Journal de l’année 14 de Jacques Bainville : Les notes sont quasiment quotidiennes jusqu’au 31 décembre. Sauf du 14 au 27 août à cause des contraintes de la guerre. Nous conseillons vivement de les lire au jour le jour, comme elles furent écrites. Sachons que notre situation française et européenne d’aujourd’hui découle largement des grands événements relatés ici !
« On croit à la guerre indéfinie comme on croyait naguère à la paix perpétuelle. »
Le Bulletin des Armées confirme l’échec des Allemands en Flandre dans des termes d’une précision telle qu’il ne peut subsister le moindre doute pour l’esprit.
D’autre part, le bruit court d’une victoire remportée par les Russes sur la Warta, en dépit des efforts du général Von Hindenbourg, le seul véritable homme de guerre que paraissent avoir les Allemands*. (On me dit que ce récit a pour auteur André Tardieu**, qui est à l’état-major du général Foch…) Il est heureux que les nouvelles soient bonnes car il paraît qu’hier, au cabinet civil du gouvernement de Paris, on faisait de fort longues figures sur l’avis que Soissons était bombardé.
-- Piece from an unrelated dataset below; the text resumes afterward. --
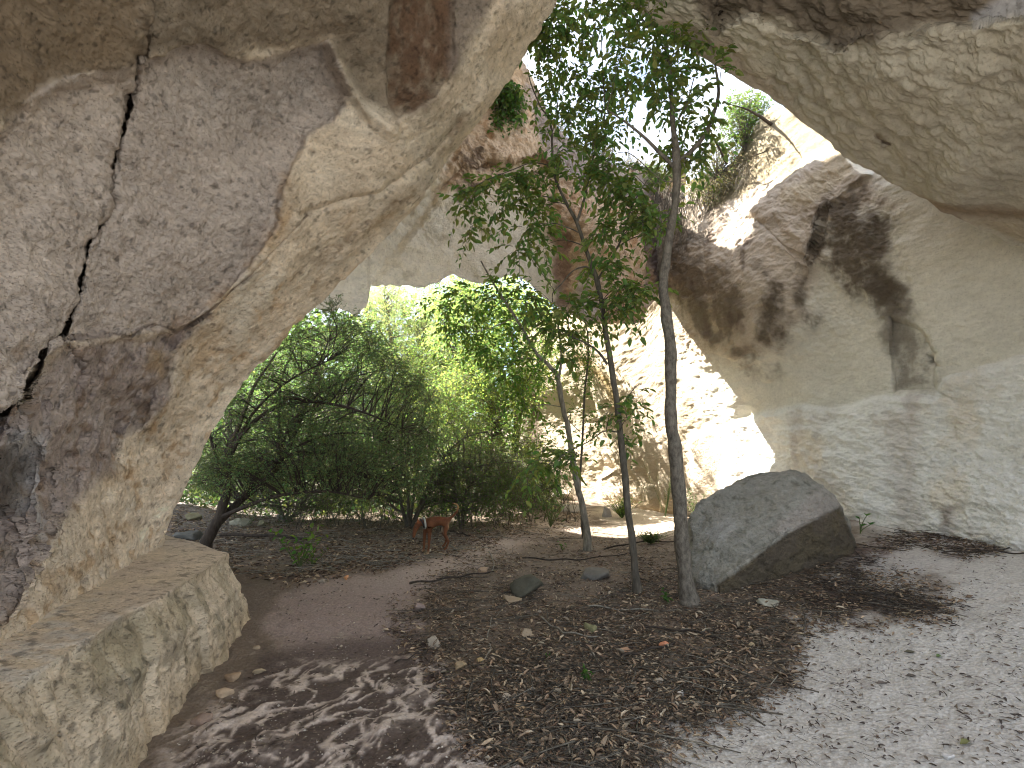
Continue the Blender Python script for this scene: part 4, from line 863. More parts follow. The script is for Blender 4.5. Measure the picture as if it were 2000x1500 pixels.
# ---- vegetation on the rim and cliff
def tuft(name, label, cat, pxy, Y, n, rad, lcol, ln, wd, seed, poly, bare=.0, barkm=None, per=.6, droop=.4, group=None, twl=.25, nleaf=8):
    r = np.random.default_rng(seed); base = unproj(pxy[0], pyb := pxy[1], Y); e = empty(name, base, label, cat, group)
    C = fill(poly, n, Y-.35, Y+.35, rad, seed); cc = np.array([unproj(c[0], c[1], c[3]) for c in C]); rr = np.array([c[2]/1000*c[3] for c in C])
    root = np.array([[*base, .02], [*(base+[0, 0, .05]), .018]])
    tb, (LV, LF, LC) = sprays(cc, rr, [max(1, int(c[2]*per)) for c in C], twl, nleaf, ln, wd, lcol, droop, r=r, hexa=False, twr=.004)
    tb += connect(cc, [root], r, .012, .25)
    V, F = tube(tb, 4); mesh_np("stems", V-base, F, barkm or bark_grey, parent=e)
    if bare < 1:
        k = len(LF)*1; mesh_np("leaves", LV-base, LF, leaf_small, LC, parent=e)
    return e
tuft("ivy", "hanging green ivy on the cliff beside the vault rim", "climber", (990,160), 11.8, 60, 15, (.07,.13,.03), .12, .07, 51, [(985,165),(1008,170),(1012,215),(990,270),(965,285),(958,235),(970,200)], per=.6, droop=.8, twl=.3)
for i, (x, y, Yd, poly) in enumerate([(1100,300,13.2,[(1065,245),(1120,255),(1150,300),(1130,330),(1080,300)]), (1180,335,12.7,[(1140,290),(1200,285),(1230,330),(1180,345),(1145,330)]), (1240,350,13.2,[(1220,320),(1270,325),(1300,345),(1240,360)])]):
    tuft("dry_shrub", ["grey leafless shrub on the steep rim under the crown of the slender tree", "dense grey bare shrub at the low point of the skylight rim", "short grey scrub on the rim just left of the stout trunk"][i], "shrub", (x, y+10), Yd, 55, 16, (.16,.14,.13), .05, .015, 53+i, poly, per=.8, droop=.1, group="dry shrubs on the skylight rim", twl=.35, nleaf=5)
tuft("rim_shrub", "green shrub overhanging the rim below the right overhang", "shrub", (1455,300), 10.8, 60, 16, (.10,.15,.05), .07, .03, 61, [(1405,240),(1440,185),(1480,190),(1500,230),(1450,290),(1410,290)], per=.6, droop=.3)
tuft("rim_shrub", "olive dry tangle of twigs on the rim right of the stout trunk", "shrub", (1400,350), 11.0, 90, 16, (.13,.13,.06), .05, .02, 63, [(1340,330),(1400,280),(1470,290),(1500,330),(1450,380),(1380,390),(1345,370)], per=.8, droop=.6)
tuft("rim_shrub", "small dull green scrub on the rim left of the stout trunk", "shrub", (1290,350), 12.6, 40, 12, (.07,.10,.05), .06, .025, 64, [(1255,325),(1300,330),(1320,350),(1280,365)], per=.7, droop=.3)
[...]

Ces messieurs voyaient déjà la capitale menacée.
Gervais-Courtellemont, l’explorateur, a reçu des informations particulières d’après lesquelles l’Allemagne manquerait de deux objets de première nécessité : le cuivre et le pétrole, d’où gêne sérieuse et qui ne peut plus que grandir pour la fabrication des projectiles et les transports par automobile. Il en conclut que la guerre pourrait finir plus tôt qu’on ne s’accoutume à le penser : car l’esprit humain est ainsi fait et il a peine à se représenter autre chose que ce qui est. On croit à la guerre indéfinie comme on croyait naguère à la paix perpétuelle.
Quelques personnes de sang-froid commencent à supputer les pertes et les ruines que la guerre, même victorieuse, ne pourra manquer de laisser. Une des opérations d’ « avant-guerre » (selon le mot si admirablement créé par Léon Daudet et qui restera dans la langue française), une des opérations d’avant-guerre les mieux réussies de l’Allemagne à été le coup porté à la Bourse de Paris. Les Rosenberg*** et consorts, sujets autrichiens ou allemands, sûrs de leur affaire, vendaient à tour de bras les valeurs que nos pauvres capitalistes et spéculateurs français rachetaient naïvement. Le moratorium a empêché leur ruine immédiate. Mais il faudra bien liquider, et comment, dans quelles conditions ? Par l’indisponibilité subite des capitaux placéS sen reports, une crise de confiance terrible s’est ouverte. La Banque va prêter 200 millions pour que 40 pour cent de ces reports puissent être remboursés. Mais après ? Il est trop clair qu’un nombre important de ces spéculateurs (en particulier les banquiers et les industriels du Nord, de l’Est, de la région de Reims, coutumiers de grandes opérations de Bourse) vont se trouver ruinés par la guerre et dans l’impossibilité d’acquitter ce qu’ils doivent aux agents de change. L’agent de son côté, étant responsable vis-à-vis de ses clients, devra payer de sa poche les différences que ceux-ci ne pourront acquitter. « En laissant de côté les agents qui, ne pouvant faire face à leurs engagements, seront obligés de faire appel à la garantie solidaire de leurs collègues, j’estime, me dit une personne bien renseignée, que ceux qui, après ce cataclysme, pourront représenter les trois quarts ou même la moitié de leur capital, auront encore à s’estimer heureux. » ■ JACQUES BAINVILLE
* La bataille d’Ypres, en Belgique, qui avait duré une quinzaine de jours, s’était soldée le 17 novembre par une stabilisation du front. Les alliés conservent la ville d’Ypres mais les Allemands gagnent une position dominante.
A l’Est, la IXème armée allemande de Von Mackensen, qui avait essayé d’aider les austro-hongrois en Galicie et avait dû se replier sur la Warta, avait repris l’offensive le 12 novembre en direction de Lodz. La bataille fut longtemps indécise.
** André Tardieu (1876-1945), secrétaire des Affaires étrAngères, chroniqueur diplomatique au Temps de 1905 à 1914, député modéré en 1914, collaborateur de Clemenceau à la conférence de paix de Versailles, il sera président du Conseil en 1929 et en 1932.
*** Oscar von Rosenberg était un banquier d’origine autrichienne. On accusera le frère de Georges Clemenceau, Albert, de l’avoir protégé pendant la guerre.